His daughter, he said, busy with work and family, last visited in the fall.
"I miss her terribly," he said. "She's one of my favorites. She tries her best."
Recchioni, who has a strong voice, a face of prominent features and a furrowed brow, relies for social interaction mostly on a friend's weekly visit and dinner with another several times a month.
"I think that keeps my mind," he said.
But those occasions aside, he has found himself in many ways alone.
That debilitating situation is familiar to many elderly Sonoma County residents, say people who work with senior citizens.

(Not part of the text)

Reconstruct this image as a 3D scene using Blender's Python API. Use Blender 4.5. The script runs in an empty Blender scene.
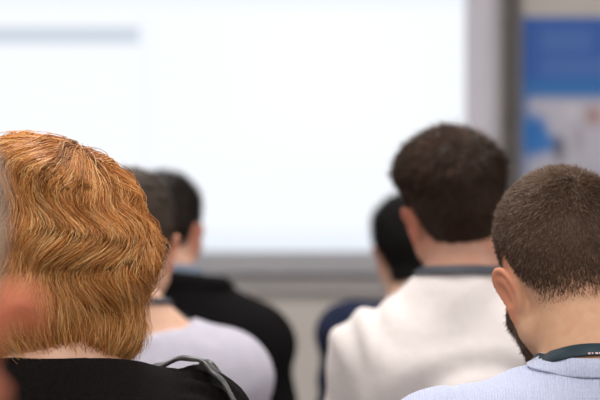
import bpy, math, random
import numpy as np
from mathutils import noise as mnoise, Vector

rng = np.random.default_rng(7)
random.seed(7)
C = bpy.context.scene.collection
PI = math.pi

# ------------------------------------------------------------------ materials
def mat(name, col, rough=0.6, spec=0.4, noise=None, bump=None, sss=0.0, sheen=0.0, metal=0.0, emit=None):
    """noise=(scale, colour2, detail); bump=(scale, strength, distance)"""
    m = bpy.data.materials.new(name); m.use_nodes = True
    nt = m.node_tree; b = nt.nodes['Principled BSDF']
    b.inputs['Base Color'].default_value = (*col, 1)
    b.inputs['Roughness'].default_value = rough
    b.inputs['Specular IOR Level'].default_value = spec
    b.inputs['Metallic'].default_value = metal
    tc = nt.nodes.new('ShaderNodeTexCoord')
    if noise:
        n = nt.nodes.new('ShaderNodeTexNoise'); n.inputs['Scale'].default_value = noise[0]
        n.inputs['Detail'].default_value = noise[2] if len(noise) > 2 else 4
        mx = nt.nodes.new('ShaderNodeMix'); mx.data_type = 'RGBA'
        mx.inputs[6].default_value = (*col, 1); mx.inputs[7].default_value = (*noise[1], 1)
        r = nt.nodes.new('ShaderNodeMapRange'); r.inputs[1].default_value = .35; r.inputs[2].default_value = .65
        nt.links.new(tc.outputs['Object'], n.inputs['Vector'])
        nt.links.new(n.outputs['Fac'], r.inputs[0]); nt.links.new(r.outputs[0], mx.inputs[0])
        out = mx.outputs[2]
        if sss:                                   # ears and lips are redder than the rest of the skin
            at = nt.nodes.new('ShaderNodeAttribute'); at.attribute_name = 'tint'
            m2 = nt.nodes.new('ShaderNodeMix'); m2.data_type = 'RGBA'
            m2.inputs[7].default_value = (col[0] * .98, col[1] * .60, col[2] * .52, 1)
            nt.links.new(at.outputs['Fac'], m2.inputs[0]); nt.links.new(out, m2.inputs[6]); out = m2.outputs[2]
        nt.links.new(out, b.inputs['Base Color'])
    if bump:
        n2 = nt.nodes.new('ShaderNodeTexNoise'); n2.inputs['Scale'].default_value = bump[0]
        n2.inputs['Detail'].default_value = 3
        bp = nt.nodes.new('ShaderNodeBump'); bp.inputs['Strength'].default_value = bump[1]
        bp.inputs['Distance'].default_value = bump[2]
        nt.links.new(tc.outputs['Object'], n2.inputs['Vector'])
        nt.links.new(n2.outputs['Fac'], bp.inputs['Height']); nt.links.new(bp.outputs[0], b.inputs['Normal'])
    if sss:
        b.inputs['Subsurface Weight'].default_value = sss
        b.inputs['Subsurface Radius'].default_value = (1.0, .35, .18)
        b.inputs['Subsurface Scale'].default_value = .008
    if sheen:
        b.inputs['Sheen Weight'].default_value = sheen; b.inputs['Sheen Roughness'].default_value = .5
    if emit:
        b.inputs['Emission Color'].default_value = (*emit[0], 1); b.inputs['Emission Strength'].default_value = emit[1]
    return m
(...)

"Isolation is a huge issue. In the program I run, it is the most common problem," said Melissa Fike, senior programs manager at the Community and Family Services Agency. The Santa Rosa nonprofit group offers services including individual and group counseling for elderly county residents.

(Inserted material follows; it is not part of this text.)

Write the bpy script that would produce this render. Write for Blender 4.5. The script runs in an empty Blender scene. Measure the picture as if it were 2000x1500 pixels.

There is no way to know how many of Sonoma County's roughly 81,000 residents age 60 and over are in isolated situations, which over time, experts say, lead to physical and mental health issues and even can shorten lives.
But such difficulties may well bedevil more and more people in their later years. The county's fastest-growing population group is residents age 65 and older. By 2020, it is projected to number 99,448, or 20 percent of the population, according to the state Department of Finance.
And informal measures suggest that cases of isolated elderly people are far from rare, the situations often made more acute by poverty, lack of transportation, disability and emotional or physical distance from family members.
The Community and Family Services Agency serves about 130 people a year, Fike said. She estimated that 75 percent of those clients are in some way isolated, their social interactions few and their ability to get out of their homes extremely limited.
Another gauge is at the Council on Aging, whose Meals on Wheels program delivers food to about 1,800 people five days a week. The program's clients are largely homebound with very few social interactions - often the very reason they are enrolled in the meal program, said Laura Colgate, director of the agency's senior nutrition program.
"It's very common, a very high percentage," Colgate said. "Quite often, our drivers are their only physical contact."
There is on David Harnage's wall, in a little room squeezed between his kitchen and living room, a collage of photographs of people he rarely sees or who have left the world. A son who comes once a month. Another who lives in Tahoe and whom he sees far less. His grandchildren. His wife, Alvarine, who died in 2001.
In a week, other than the Meals and Wheels delivery person, Harnage, 92, had only seen his caregiver, with whom he has an efficient but not particularly close relationship, and his four small dogs.
"What breaks the isolation is when Meals on Wheels comes. Over the years, they have pulled me out of some isolated spots," said Harnage, a onetime divinity student, seated in his wheelchair and surrounded by piles of books about Christianity.
Those spots keep coming, though, their shadows falling during a long conversation on a sunny but chilled March afternoon.
"Look," he said to a visitor, pointing across the living room at an electric fireplace that warmed the small house crowded with a lifetime's belongings.
"I'm just burning time, just like that is," Harnage said. "And my time is getting short."
He watched his wife live out her last five years in a nursing home. He spent six months in one himself after breaking a hip. He won't consider that option.
"I'm going to die here in this house," he said, making a promise, flashing some defiance he still has in reserve. It appears occasionally, then dissolves.
One minute, Harnage, a former nurse, sounded like Muhammad Ali.